Tuberville argues his move is far from unprecedented. He pointed to Sen. Tammy Duckworth’s (D-Ill.) 2020 threat to hold up over 1,100 promotions to ensure that Trump impeachment witness Lt. Col. Alexander Vindman wasn’t being denied a promotion. But that standoff was quickly resolved.

His calls to vote on individual promotions — an argument he’s made to underscore that he’s technically not preventing anyone’s confirmation — have been rejected by Democrats because it would politicize the nominations. Schumer instead has kept pressure on Republican leaders to rein in their fellow GOP senator.

Entering the summer stalemate

The summer recess, Schumer predicted, could force the Alabama Republican’s hand.

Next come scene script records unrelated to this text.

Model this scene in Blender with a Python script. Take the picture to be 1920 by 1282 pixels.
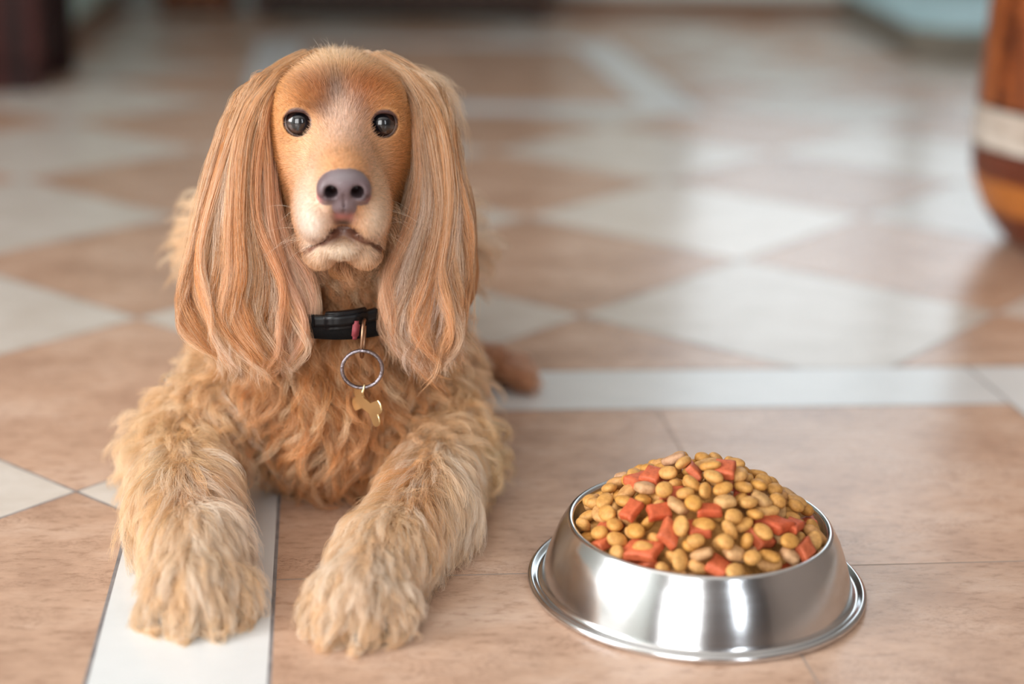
import bpy, bmesh, math, random
import numpy as np
from mathutils import Vector, Quaternion, Matrix, noise

for o in list(bpy.data.objects): bpy.data.objects.remove(o)
C = bpy.context.scene.collection
sc = bpy.context.scene
rng = np.random.default_rng(7)
random.seed(7)

# ------------------------------------------------------------------ camera
FPX = 3057.0
CAM = np.array([.0319, -1.0248, .4918])
_pi, _ro, _ya = math.radians(17.37), math.radians(1.64), math.radians(7.05)
FWD = np.array([math.sin(_ya)*math.cos(_pi), math.cos(_ya)*math.cos(_pi), -math.sin(_pi)])
_r0 = np.array([math.cos(_ya), -math.sin(_ya), 0]); _u0 = np.cross(_r0, FWD)
RT = _r0*math.cos(_ro) + _u0*math.sin(_ro)
UP = -_r0*math.sin(_ro) + _u0*math.cos(_ro)
cd = bpy.data.cameras.new('camera'); cam = bpy.data.objects.new('camera', cd); C.objects.link(cam)
m = Matrix([[RT[0], UP[0], -FWD[0], CAM[0]], [RT[1], UP[1], -FWD[1], CAM[1]], [RT[2], UP[2], -FWD[2], CAM[2]], [0, 0, 0, 1]])
cam.matrix_world = m
cd.sensor_width = 36.0; cd.sensor_fit = 'HORIZONTAL'
cd.lens = 36.0*FPX/1920
cd.clip_start = .05
cd.dof.use_dof = True
cd.dof.focus_distance = 1.128
cd.dof.aperture_fstop = 2.0
sc.camera = cam
def ray(px, py): return FWD + RT*(px - 960)/FPX - UP*(py - 641)/FPX
def W(px, py, y):      # the point seen at a measured place of the photo, at depth y
    d = ray(px, py); return CAM + d*(y - CAM[1])/d[1]
def FL(px, py, z=0.0):
    d = ray(px, py); return CAM + d*(z - CAM[2])/d[2]

# ------------------------------------------------------------------ world, light, exposure
sc.view_settings.view_transform = 'Standard'; sc.view_settings.look = 'None'
sc.view_settings.gamma = 1.0; sc.view_settings.exposure = 0.09
sc.view_settings.use_curve_mapping = False
wd = bpy.data.worlds.new('world'); sc.world = wd; wd.use_nodes = True
bg = wd.node_tree.nodes['Background']
bg.inputs[0].default_value = (.80, .90, 1.0, 1); bg.inputs[1].default_value = 1.2
sc.cycles.use_denoising = True
sc.cycles.max_bounces = 10; sc.cycles.diffuse_bounces = 4; sc.cycles.glossy_bounces = 5
sc.cycles.transmission_bounces = 8; sc.cycles.transparent_max_bounces = 8
sc.cycles.sample_clamp_indirect = 6.0
try: sc.cycles_curves.shape = 'RIBBONS'
except Exception: pass
def area(name, loc, target, sx, sy, power, col=(1, 1, 1)):
    l = bpy.data.lights.new(name, 'AREA'); l.shape = 'RECTANGLE'; l.size = sx; l.size_y = sy
    l.energy = power; l.color = col
    o = bpy.data.objects.new(name, l); C.objects.link(o); o.location = loc
    o.rotation_euler = (Vector(target) - Vector(loc)).to_track_quat('-Z', 'Y').to_euler()
    return o
RX0, RX1, RY0, RY1, RH = -2.4, 2.9, -3.0, 3.66, 2.6      # the room
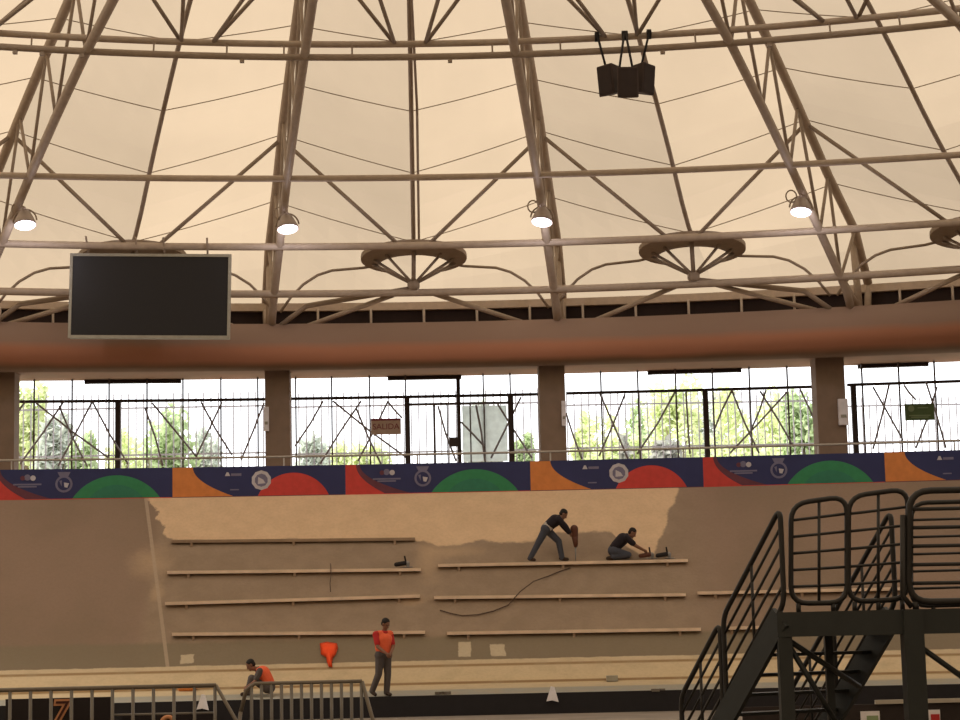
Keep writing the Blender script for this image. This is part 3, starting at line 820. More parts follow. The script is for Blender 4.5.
# ------------------------------------------------------------------ scoreboard
sa, sb = P(69.5, 254, 52.2), P(230.5, 254, 52.2)
sl = P(69.5, 338.5, 52.2)
w = (sb - sa).length; h = sa.z - sl.z
c = (sa + sb) / 2; c.z -= h / 2
ang = math.atan2(-0.016 * 161, 161)
ROT = Matrix.Rotation(0.0222, 3, 'Y')
t = thing('scoreboard', 'large blank black scoreboard in a thin grey frame under the roof', 'scoreboard', c - V((0, 0, h / 2)))
def s(x, y, z): return c + ROT @ V((x, y, z))
MB().box(c + V((0, .16, 0)), (w * .99, 0.28, h * .985), GREYF, ROT).build('cabinet', t)
MB().box(s(0, 0.0, 0), (w - .12, 0.05, h - .12), BLACK, ROT).build('screen', t)
mb = MB()
fw = 0.075
for z_ in (-1, 1): mb.box(s(0, 0, z_ * (h - fw) / 2), (w, 0.1, fw), GREYF, ROT)
for x_ in (-1, 1): mb.box(s(x_ * (w - fw) / 2, 0, 0), (fw, 0.1, h - 2 * fw), GREYF, ROT)
mb.build('frame', t)
for px_ in (90, 138, 165, 208):
    a = P(px_, 252, 52.5); b = ring_pt(52.62, BR[8], a.x, INN[8][1] + .2)
    MB().tube([V((a.x, 52.45, c.z + h / 2 - .1)), V((b.x, b.y - .08, b.z))], 0.028, STEELD, 6).build('hanger', t)

# ------------------------------------------------------------------ loudspeakers
SL = ['dark hanging loudspeaker, left of the cluster of three', 'dark hanging loudspeaker in the middle of the cluster', 'dark hanging loudspeaker, right of the cluster of three']
def spk(px0, px1, y0, y1, yaw, lab, straps, dd):
    a, b = P(px0, y0, dd, 0), P(px1, y1, dd, 0)
    c = (a + b) / 2; w = b.x - a.x; h = a.z - b.z
    t = thing('loudspeaker', lab, 'loudspeaker', c, 'hanging loudspeakers')
    R_ = Matrix.Rotation(yaw, 3, 'Z') @ Matrix.Rotation(0.10, 3, 'X')
    mb = MB()
    f = [V((-.25, -.20, .38)), V((.25, -.20, .38)), V((.25, -.20, -.34)), V((-.25, -.20, -.34))]
    k_ = [V((-.13, .20, .36)), V((.13, .20, .36)), V((.13, .20, -.28)), V((-.13, .20, -.28))]
    vs = [mb.bm.verts.new(c + R_ @ q) for q in f + k_]
    for q in ((0, 1, 2, 3), (7, 6, 5, 4), (0, 4, 5, 1), (1, 5, 6, 2), (2, 6, 7, 3), (3, 7, 4, 0)): mb.face([vs[i] for i in q], SPK)
    bmesh.ops.bevel(mb.bm, geom=mb.bm.edges[:], offset=0.02, segments=1, affect='EDGES')
    cb = mb.build('cabinet', t)
    mb = MB(); g = [V((-.21, -.212, .34)), V((.21, -.212, .34)), V((.21, -.212, -.30)), V((-.21, -.212, -.30))]
    mb.poly([c + R_ @ q for q in g], SPKG, R_ @ V((0, .012, 0))); mb.build('grille', cb)
    for (sx, sy, tx) in straps:
        tp = P(sx, sy, 46.0, BR[5]); tp.z = R1U + .02; tp.y -= .1
        lo = P(tx, y0 + 3, dd, 0); lo = V((lo.x, c.y, c.z + .33))
        st = MB().tube([tp, lo], 0.028, RUBBER, 6).build('strap', t)
        MB().lathe([(.12, -.05), (.12, .05)], tp + V((0, .1, -.02)), RUBBER, 12, axis=Matrix.Rotation(math.pi / 2, 3, 'Y')).build('strap_loop', st)
spk(600, 622, 64, 99, -0.85, SL[0], [(597, 40, 606)], 45.3)
spk(614, 640, 68, 101, 0.0, SL[1], [(624, 40, 619), (625.5, 40, 633)], 44.75)
spk(631, 653, 63, 98, 0.85, SL[2], [(649, 37, 641)], 45.3)

# ------------------------------------------------------------------ floodlights
for (px_, py_, k, lab, g) in ((25, 222, -1.5, 'bell-shaped floodlight on the leftmost truss, above the scoreboard', 1), (287.5, 226, -0.5, 'bell-shaped floodlight on the truss right of the scoreboard', 1), (542, 219, 0.5, 'bell-shaped floodlight on the truss at the middle of the roof', 1), (801, 209, 1.5, 'brightest bell-shaped floodlight, on the truss right of the loudspeakers', 2)):
    i8 = inner(8, k); i7 = inner(7, k)
    dd = min(i8.y, i7.y) + 0.55 * (max(i8.y, i7.y) - min(i8.y, i7.y)) - 0.45
    p_ = P(px_, py_, dd)
    t = thing('floodlight', lab, 'floodlight', p_, 'floodlights on the trusses')
    tl = Matrix.Rotation(0.12 * (1 if k > 0 else -1), 3, 'Y') @ Matrix.Rotation(-0.26, 3, 'X')
    hs = MB().lathe([(0.10, .30), (0.15, .27), (0.20, .16), (0.27, -.02), (0.285, -.10), (0.27, -.10), (0.18, .1)], p_, LAMP, 22, axis=tl, caps=False).build('housing', t)
    MB().lathe([(0.262, -.055), (0.24, -.115), (0.15, -.155), (0.03, -.17)], p_, GLOW, 22, axis=tl).build('lens', hs)
    MB().lathe([(0.06, .28), (0.06, .36)], p_, LAMP, 10, axis=tl).build('cap', hs)
    yo = [p_ + tl @ V((.30 * math.cos(a), 0, .02 + .34 * math.sin(a))) for a in [math.pi * q / 12 for q in range(13)]]
    MB().tube(yo, 0.022, STEELD, 6).build('yoke', t)
    # clamp arm back to the inner chord
    best = min((i7.lerp(i8, q / 20) for q in range(21)), key=lambda v: (v - p_).length)
    MB().tube([p_ + V((0, 0, .36)), best], 0.03, STEELD, 6).build('arm', t)
    rr = p_ + V((-.22, .1, .36)); MB().tube([rr + V((.14 * math.cos(a), 0, .16 * math.sin(a))) for a in [2 * math.pi * q / 14 for q in range(14)]], 0.02, STEELD, 5, closed=True).build('cable_loop', t)
    ld = bpy.data.lights.new('lamp', 'POINT'); ld.energy = 60; ld.color = (0.95, 0.9, 1); ld.shadow_soft_size = 0.1
    lo = bpy.data.objects.new('lamp_light', ld); C.objects.link(lo); lo.parent = t; lo.location = (0, -.1, -.35)

# ------------------------------------------------------------------ work boards on the bank
BL = [(172, 415, 541, 538.5, WOODD, 'dusty timber board along the lower edge of the cream coat, left side'),
      (168, 421, 572, 569, WOOD, 'pale timber board on the left with the small dark tool on it'),
      (166, 420, 603, 595.5, WOOD, 'pale timber board on the left, third from the top'),
      (173, 425, 633.5, 631.5, WOOD, 'lowest pale timber board on the left, behind the standing man'),
      (438, 687, 565, 560, WOOD, 'pale timber board under the two dark-shirted workers'),
      (434, 685, 597, 594, WOOD, 'pale timber board below the workers, second from the top on the right'),
      (447, 700, 632.5, 628.5, WOOD, 'lowest pale timber board right of the standing man'),
      (697, 905, 592.5, 588, WOOD, 'pale timber board behind the stair platform railings'),
      (724, 800, 627.5, 625.5, WOOD, 'short pale timber board behind the stair railing')]
for (xa, xb, ya, yb, m, lab) in BL:
    a, b = bank(xa, ya), bank(xb, yb)
    t = thing('timber_board', lab, 'board', (a + b) / 2, 'timber boards on the banked track')
    n_ = 12; mb = MB()
    up = V((0, -0.64, 0.77))
    pts_ = []
    for i in range(n_ + 1):
        x_ = a.x + (b.x - a.x) * i / n_; z_ = a.z + (b.z - a.z) * i / n_
        pts_.append(V((x_, bank_d(z_) - TB * x_ * x_, z_)))
    for p0, p1 in zip(pts_, pts_[1:]): mb.bar(p0 + V((0, -.10, -.02)), p1 + V((0, -.10, -.02)), 0.26 if m is WOOD else .16, 0.075, m, V((0, 0, 1)))
    mb.build('plank', t)
    for q in (1, 6, 11):
        p_ = pts_[q]; MB().poly([p_ + V((-.03, -.21, -.055)), p_ + V((-.03, -.04, -.055)), p_ + V((-.03, -.20, -.17))], WOODD, V((.06, 0, 0))).build('bracket', t)

# ------------------------------------------------------------------ people
def rotfrom(fwd, up=V((0, 0, 1))):
    f = V(fwd).normalized(); r = f.cross(V(up)).normalized(); u = r.cross(f)
    return Matrix((r, f, u)).transposed()            # columns: right, forward, up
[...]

“I think in August, pressure is going to mount on Tuberville. And I think the Republicans are feeling that heat,” Schumer said. “He’s boxing himself into a corner.”

It’s unclear if intervention from Minority Leader Mitch McConnell, who has broken publicly with Tuberville over holding up the typically uncontroversial promotions, or other Republicans would help. Tuberville has suggested he would continue no matter what.

“We agree with him on policy but we think holding these people hostage is doing damage,” said Sen. Lindsey Graham (R-S.C.). “I don’t know how to fix it”

Punaro, the former Senate Armed Services director, was blunt.

“He’s a coward, in my book,” he said of Tuberville. “He won’t even bring an amendment to the floor and get it voted on to change the policy.”

As the logjam continues into September, the abortion policy will be on the table in negotiations between the House and Senate on a final defense bill. The Senate sidestepped the issue completely in its bill that passed Thursday, despite Schumer offering Tuberville a vote.

A more conservative House bill that passed largely along party lines includes a GOP-backed provision to block the policy. But that’s a non-starter in the Democratic-led Senate.